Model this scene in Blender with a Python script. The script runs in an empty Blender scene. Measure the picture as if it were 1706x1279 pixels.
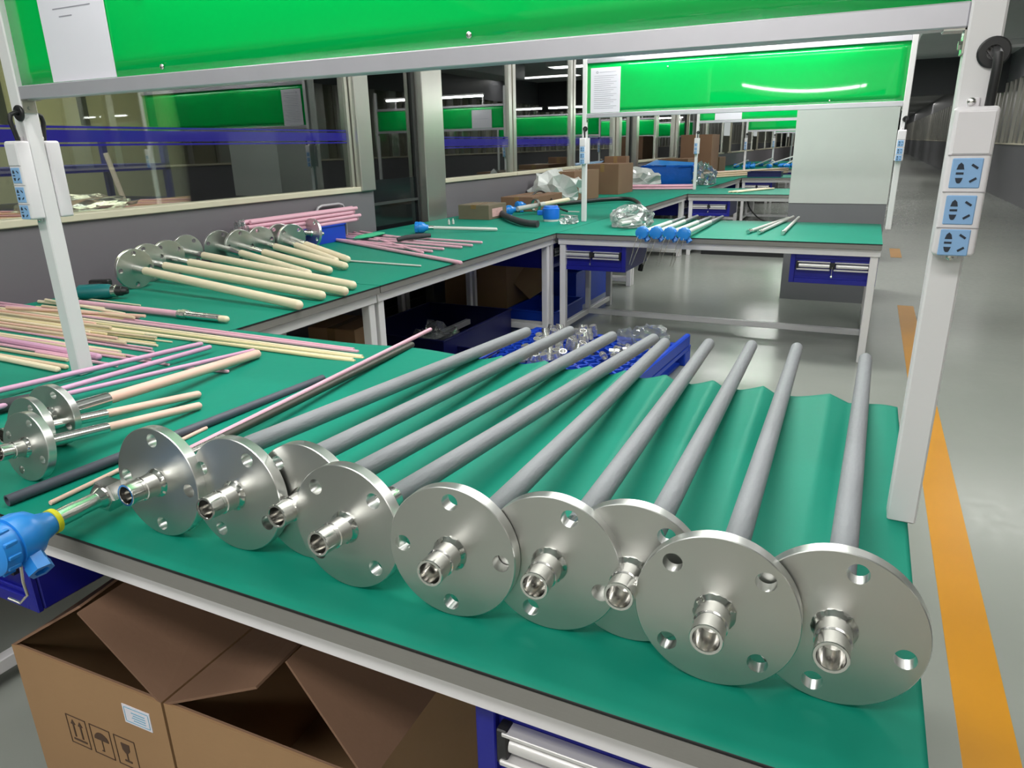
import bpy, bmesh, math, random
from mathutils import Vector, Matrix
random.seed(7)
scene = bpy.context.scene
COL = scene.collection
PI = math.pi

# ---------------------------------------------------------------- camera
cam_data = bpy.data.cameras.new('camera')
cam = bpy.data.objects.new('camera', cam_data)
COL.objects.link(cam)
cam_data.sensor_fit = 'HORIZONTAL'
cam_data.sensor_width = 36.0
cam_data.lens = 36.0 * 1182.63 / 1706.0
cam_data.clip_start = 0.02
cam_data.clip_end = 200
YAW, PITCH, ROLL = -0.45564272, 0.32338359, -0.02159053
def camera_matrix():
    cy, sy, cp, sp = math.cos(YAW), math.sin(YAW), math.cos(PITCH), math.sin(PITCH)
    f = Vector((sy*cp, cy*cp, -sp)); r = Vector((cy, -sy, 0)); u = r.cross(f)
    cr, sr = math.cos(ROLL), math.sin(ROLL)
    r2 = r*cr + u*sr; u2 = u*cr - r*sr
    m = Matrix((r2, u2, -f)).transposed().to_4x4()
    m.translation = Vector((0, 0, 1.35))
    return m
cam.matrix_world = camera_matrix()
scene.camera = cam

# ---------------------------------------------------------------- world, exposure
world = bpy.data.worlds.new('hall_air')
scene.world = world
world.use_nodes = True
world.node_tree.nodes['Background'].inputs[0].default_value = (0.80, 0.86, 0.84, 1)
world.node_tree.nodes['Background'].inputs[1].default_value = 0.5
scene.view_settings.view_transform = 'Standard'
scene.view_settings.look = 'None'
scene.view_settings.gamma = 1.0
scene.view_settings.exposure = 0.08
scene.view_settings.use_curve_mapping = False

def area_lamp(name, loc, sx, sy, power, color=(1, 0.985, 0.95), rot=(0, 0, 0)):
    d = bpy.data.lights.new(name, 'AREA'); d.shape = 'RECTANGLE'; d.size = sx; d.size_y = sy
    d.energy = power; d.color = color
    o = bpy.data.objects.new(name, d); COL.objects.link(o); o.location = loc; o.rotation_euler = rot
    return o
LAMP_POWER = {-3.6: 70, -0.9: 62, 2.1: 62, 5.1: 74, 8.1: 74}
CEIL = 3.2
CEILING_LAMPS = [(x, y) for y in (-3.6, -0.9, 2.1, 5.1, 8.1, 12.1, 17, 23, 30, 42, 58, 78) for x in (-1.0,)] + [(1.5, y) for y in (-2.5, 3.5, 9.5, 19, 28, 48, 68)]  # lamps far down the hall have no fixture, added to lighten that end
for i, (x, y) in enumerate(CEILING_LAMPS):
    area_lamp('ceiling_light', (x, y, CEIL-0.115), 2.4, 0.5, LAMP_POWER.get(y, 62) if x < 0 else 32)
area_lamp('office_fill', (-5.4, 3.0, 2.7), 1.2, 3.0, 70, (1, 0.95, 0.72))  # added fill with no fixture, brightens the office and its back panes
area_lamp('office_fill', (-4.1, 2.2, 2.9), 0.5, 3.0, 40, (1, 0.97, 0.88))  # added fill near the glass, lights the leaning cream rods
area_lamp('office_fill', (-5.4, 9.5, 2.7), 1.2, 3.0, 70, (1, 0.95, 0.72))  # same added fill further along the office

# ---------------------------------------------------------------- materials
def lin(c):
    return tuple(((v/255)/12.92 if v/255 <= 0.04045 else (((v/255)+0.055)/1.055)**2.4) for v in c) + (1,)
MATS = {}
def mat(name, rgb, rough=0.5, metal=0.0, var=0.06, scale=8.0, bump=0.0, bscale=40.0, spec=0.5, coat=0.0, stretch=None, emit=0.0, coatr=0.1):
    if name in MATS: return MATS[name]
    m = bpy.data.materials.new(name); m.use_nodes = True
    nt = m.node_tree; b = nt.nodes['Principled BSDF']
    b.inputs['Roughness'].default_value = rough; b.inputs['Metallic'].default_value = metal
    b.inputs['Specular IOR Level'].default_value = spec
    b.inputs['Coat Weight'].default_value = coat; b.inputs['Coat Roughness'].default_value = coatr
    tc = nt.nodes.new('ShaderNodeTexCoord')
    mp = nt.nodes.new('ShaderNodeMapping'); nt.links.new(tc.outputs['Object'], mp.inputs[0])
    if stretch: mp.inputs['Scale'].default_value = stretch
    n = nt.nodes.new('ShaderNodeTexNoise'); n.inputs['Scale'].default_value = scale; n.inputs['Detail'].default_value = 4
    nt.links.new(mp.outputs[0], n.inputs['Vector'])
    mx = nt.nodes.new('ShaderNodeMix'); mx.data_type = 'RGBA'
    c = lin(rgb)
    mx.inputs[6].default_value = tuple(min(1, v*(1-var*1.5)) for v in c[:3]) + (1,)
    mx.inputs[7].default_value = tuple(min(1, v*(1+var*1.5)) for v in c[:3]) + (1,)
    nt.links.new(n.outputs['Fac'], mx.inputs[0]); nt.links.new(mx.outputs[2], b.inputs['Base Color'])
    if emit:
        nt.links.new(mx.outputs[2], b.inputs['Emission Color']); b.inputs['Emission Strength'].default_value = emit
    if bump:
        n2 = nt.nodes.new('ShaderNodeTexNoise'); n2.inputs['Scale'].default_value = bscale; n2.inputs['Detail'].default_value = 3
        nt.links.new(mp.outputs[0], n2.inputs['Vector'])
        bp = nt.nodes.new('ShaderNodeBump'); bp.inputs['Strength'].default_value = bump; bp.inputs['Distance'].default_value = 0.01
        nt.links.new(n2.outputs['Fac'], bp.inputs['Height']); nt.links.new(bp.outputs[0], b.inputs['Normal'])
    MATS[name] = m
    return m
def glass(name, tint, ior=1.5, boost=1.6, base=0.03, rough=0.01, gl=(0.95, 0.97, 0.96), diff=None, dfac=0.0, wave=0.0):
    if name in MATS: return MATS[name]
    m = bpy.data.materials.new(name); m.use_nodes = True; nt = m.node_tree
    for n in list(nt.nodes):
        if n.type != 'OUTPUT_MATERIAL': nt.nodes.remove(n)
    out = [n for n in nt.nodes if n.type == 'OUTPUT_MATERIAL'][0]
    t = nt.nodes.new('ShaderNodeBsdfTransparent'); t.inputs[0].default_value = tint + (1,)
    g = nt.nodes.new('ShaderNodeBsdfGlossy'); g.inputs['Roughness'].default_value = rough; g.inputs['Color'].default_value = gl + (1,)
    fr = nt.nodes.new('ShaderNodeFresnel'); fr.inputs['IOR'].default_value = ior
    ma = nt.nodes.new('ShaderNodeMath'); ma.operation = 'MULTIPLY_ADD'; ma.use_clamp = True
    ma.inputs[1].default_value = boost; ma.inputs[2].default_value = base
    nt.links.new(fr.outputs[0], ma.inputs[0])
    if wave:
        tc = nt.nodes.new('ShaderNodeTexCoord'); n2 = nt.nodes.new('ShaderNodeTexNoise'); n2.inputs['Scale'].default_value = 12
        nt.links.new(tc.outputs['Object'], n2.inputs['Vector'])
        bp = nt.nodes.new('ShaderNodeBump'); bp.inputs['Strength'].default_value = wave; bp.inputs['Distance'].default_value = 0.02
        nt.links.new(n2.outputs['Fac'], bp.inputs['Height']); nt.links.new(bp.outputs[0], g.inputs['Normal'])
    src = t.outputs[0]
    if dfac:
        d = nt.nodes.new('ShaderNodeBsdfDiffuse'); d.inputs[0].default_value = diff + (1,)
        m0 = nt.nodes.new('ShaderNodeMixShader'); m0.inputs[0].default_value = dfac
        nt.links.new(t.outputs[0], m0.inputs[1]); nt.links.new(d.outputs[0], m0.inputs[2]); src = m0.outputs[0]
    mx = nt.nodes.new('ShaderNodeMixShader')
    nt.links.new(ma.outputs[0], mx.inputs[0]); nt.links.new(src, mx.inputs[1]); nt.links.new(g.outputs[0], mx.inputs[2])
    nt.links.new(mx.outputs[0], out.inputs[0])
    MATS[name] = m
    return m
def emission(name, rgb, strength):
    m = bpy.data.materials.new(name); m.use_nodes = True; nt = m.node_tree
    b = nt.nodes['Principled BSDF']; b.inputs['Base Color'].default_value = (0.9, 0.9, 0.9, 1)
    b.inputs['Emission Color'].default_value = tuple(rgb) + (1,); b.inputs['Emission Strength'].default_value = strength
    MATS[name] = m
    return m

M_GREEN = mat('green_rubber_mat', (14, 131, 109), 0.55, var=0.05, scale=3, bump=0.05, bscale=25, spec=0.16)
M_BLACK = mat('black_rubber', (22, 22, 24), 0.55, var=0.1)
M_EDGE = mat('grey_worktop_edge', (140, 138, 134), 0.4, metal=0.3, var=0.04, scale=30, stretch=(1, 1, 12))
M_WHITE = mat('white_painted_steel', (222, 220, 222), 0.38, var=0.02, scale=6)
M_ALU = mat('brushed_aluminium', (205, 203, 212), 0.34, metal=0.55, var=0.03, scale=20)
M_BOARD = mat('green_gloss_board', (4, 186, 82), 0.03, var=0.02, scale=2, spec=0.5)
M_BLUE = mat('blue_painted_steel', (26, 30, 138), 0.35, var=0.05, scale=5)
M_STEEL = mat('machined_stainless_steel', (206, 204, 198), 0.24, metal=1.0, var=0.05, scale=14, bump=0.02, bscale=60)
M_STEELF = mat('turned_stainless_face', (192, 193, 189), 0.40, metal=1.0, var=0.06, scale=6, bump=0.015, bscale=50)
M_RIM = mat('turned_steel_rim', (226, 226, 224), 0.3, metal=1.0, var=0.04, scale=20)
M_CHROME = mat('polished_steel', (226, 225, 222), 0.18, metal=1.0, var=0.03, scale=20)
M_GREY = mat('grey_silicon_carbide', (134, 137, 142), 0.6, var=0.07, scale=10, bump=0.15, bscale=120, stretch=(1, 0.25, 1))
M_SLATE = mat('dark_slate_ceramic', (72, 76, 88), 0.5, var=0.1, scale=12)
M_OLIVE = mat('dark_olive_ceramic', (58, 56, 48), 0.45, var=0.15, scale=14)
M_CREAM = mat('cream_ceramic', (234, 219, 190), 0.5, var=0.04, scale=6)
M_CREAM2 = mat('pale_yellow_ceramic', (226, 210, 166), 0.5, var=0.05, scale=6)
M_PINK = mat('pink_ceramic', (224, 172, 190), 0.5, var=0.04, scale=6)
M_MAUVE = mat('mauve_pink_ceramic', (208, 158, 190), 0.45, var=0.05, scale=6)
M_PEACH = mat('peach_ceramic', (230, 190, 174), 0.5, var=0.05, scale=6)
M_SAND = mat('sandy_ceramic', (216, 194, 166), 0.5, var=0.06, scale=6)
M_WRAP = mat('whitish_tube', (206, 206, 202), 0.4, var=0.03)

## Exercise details
Reproduce exactly the run of lines that opens the listing and closes with the line holding "PI = math.pi". Pictures are excluded.

## Output for this exercise
Model this scene in Blender with a Python script. The script runs in an empty Blender scene. Measure the picture as if it were 1706x1279 pixels.
import bpy, bmesh, math, random
from mathutils import Vector, Matrix
random.seed(7)
scene = bpy.context.scene
COL = scene.collection
PI = math.pi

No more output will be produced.